Florence, or Broughton's Meadow as it was originally called, was one of America's early manufacturing centers. In 1837, Samuel Whitmarsh established the area's first silk mill along the Mill River. Importing silk worms fed on homegrown mulberry leaves, Whitmash hoped to manufacture fabric and ribbons from domestically produced silk. The Northampton Association of Education and Industry, the anti-slavery utopian community, brought the factory in 1842. By 1846, the community was facing financial difficulties. One of the founders of the Association, Samuel Hill, bought out the enterprise, which eventually become the Nonotuck Silk Company, producing the nationally famous Corticelli brand until it closed in 1932.

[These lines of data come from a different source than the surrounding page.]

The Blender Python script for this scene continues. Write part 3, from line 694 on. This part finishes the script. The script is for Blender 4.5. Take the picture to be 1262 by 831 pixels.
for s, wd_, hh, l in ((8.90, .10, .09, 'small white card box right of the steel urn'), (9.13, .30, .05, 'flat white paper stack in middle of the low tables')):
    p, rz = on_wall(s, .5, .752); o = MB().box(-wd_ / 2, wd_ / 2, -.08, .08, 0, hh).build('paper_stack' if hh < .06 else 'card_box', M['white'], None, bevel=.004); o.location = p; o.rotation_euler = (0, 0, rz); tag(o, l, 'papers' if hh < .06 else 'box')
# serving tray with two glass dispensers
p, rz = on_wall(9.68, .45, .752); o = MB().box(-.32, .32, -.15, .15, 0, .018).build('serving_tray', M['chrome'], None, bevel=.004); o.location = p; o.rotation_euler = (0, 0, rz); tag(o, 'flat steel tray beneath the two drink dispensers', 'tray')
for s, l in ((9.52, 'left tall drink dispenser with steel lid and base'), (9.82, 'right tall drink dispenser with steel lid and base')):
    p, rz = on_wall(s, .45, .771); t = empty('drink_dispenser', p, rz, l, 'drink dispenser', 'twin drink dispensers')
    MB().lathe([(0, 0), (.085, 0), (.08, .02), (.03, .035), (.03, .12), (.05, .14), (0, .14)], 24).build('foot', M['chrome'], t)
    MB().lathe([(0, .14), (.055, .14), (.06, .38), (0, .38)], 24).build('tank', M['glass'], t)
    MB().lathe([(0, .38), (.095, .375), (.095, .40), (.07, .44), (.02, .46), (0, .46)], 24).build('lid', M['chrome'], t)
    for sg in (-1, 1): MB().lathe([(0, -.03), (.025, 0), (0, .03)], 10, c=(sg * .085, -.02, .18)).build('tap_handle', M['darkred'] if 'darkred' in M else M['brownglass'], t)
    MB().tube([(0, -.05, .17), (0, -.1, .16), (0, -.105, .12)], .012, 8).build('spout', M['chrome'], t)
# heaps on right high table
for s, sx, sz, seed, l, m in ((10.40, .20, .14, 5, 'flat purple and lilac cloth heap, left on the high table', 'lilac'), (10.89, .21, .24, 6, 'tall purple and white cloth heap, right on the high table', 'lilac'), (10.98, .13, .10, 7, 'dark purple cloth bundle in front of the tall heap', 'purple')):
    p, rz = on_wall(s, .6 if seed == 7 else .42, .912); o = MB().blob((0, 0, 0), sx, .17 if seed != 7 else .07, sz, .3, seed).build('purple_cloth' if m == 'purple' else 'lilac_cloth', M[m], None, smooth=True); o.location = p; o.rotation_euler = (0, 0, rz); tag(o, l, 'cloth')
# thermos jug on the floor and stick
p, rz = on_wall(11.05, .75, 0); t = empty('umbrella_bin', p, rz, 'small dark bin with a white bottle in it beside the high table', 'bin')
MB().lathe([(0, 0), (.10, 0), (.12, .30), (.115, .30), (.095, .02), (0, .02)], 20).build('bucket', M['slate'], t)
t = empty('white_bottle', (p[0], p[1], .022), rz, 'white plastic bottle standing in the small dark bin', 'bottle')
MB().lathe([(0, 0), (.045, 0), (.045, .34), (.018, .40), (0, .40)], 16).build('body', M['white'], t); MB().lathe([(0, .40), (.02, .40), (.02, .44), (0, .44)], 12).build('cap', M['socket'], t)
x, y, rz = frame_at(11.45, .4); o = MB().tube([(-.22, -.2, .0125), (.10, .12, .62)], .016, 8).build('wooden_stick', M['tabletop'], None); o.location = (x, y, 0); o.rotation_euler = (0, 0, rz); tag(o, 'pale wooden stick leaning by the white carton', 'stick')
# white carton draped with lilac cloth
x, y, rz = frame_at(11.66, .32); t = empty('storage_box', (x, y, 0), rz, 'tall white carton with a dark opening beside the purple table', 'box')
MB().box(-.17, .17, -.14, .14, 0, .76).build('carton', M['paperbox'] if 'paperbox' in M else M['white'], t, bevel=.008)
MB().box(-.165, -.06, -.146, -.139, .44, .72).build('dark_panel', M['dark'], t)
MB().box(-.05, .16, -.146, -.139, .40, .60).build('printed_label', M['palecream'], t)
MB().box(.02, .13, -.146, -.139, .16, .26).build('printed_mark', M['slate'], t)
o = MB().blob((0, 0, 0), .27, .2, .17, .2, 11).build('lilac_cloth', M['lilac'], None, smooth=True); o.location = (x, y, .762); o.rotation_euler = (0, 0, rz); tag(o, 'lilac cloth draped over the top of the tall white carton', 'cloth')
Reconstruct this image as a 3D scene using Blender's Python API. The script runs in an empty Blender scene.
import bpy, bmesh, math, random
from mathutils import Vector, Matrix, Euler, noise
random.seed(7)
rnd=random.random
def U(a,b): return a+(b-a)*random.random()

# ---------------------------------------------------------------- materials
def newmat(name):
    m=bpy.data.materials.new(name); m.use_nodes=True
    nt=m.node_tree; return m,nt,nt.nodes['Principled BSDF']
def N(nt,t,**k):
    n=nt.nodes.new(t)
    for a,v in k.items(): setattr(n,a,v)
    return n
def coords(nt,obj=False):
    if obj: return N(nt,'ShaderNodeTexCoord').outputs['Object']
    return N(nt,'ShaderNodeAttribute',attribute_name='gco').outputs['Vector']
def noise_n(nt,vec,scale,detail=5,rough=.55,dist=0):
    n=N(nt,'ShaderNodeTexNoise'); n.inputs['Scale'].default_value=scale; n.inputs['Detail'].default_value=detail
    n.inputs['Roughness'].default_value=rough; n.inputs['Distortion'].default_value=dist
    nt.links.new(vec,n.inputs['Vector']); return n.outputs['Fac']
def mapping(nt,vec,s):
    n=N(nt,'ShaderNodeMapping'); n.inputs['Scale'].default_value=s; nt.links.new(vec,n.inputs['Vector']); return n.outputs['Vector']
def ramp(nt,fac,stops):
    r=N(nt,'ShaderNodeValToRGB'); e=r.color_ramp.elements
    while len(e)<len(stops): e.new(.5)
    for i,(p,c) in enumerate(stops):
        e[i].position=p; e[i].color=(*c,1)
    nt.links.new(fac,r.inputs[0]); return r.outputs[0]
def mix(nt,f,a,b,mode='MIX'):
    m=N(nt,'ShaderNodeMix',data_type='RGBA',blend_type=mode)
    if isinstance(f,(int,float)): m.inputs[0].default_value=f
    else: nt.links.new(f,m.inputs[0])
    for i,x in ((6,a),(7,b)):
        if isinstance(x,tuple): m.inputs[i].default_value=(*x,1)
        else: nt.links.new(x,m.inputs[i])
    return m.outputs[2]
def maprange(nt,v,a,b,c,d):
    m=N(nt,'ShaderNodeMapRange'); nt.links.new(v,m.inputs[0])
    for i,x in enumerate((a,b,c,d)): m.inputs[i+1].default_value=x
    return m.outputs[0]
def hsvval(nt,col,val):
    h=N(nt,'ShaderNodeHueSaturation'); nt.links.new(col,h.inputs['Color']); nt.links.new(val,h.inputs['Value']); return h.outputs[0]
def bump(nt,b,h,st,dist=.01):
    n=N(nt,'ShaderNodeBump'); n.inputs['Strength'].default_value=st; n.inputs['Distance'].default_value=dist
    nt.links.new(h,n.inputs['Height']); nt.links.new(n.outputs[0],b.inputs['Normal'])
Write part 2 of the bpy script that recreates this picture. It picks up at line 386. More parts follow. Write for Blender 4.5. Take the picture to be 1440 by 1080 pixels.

The American plastics industry began in Florence in 1843 when A.P. Critchlow experimented with a new substance called the Florence Compound—-a crude, brittle plastic made from resin, wood fibers and shellac from which he manufactured buttons, jewelry cases, revolver handles and its most successful product, dagosffeotype cases, By 1885, the company produced the first commercially successful toothbrush, changing its name to the Pro-Phy-Lac-Tic Brush Company in 1924. The Pro Brush Company, as it became known, diversified, manufacturing a vast array of plastic products, including Top Secret atomic bomb parts for the Manhattan Project during World War II.
Just prior to the Civil War, Leander Langdon invented and patented a sewing machine. Just five years later, the Florence Sewing Machine Company produced 20,000 sewing machines a year. By the 1870s, it was also producing stoves, becoming the Florence Machine Company. Its brick factory buildings along Florence's Main Street now houses professional offices and shops.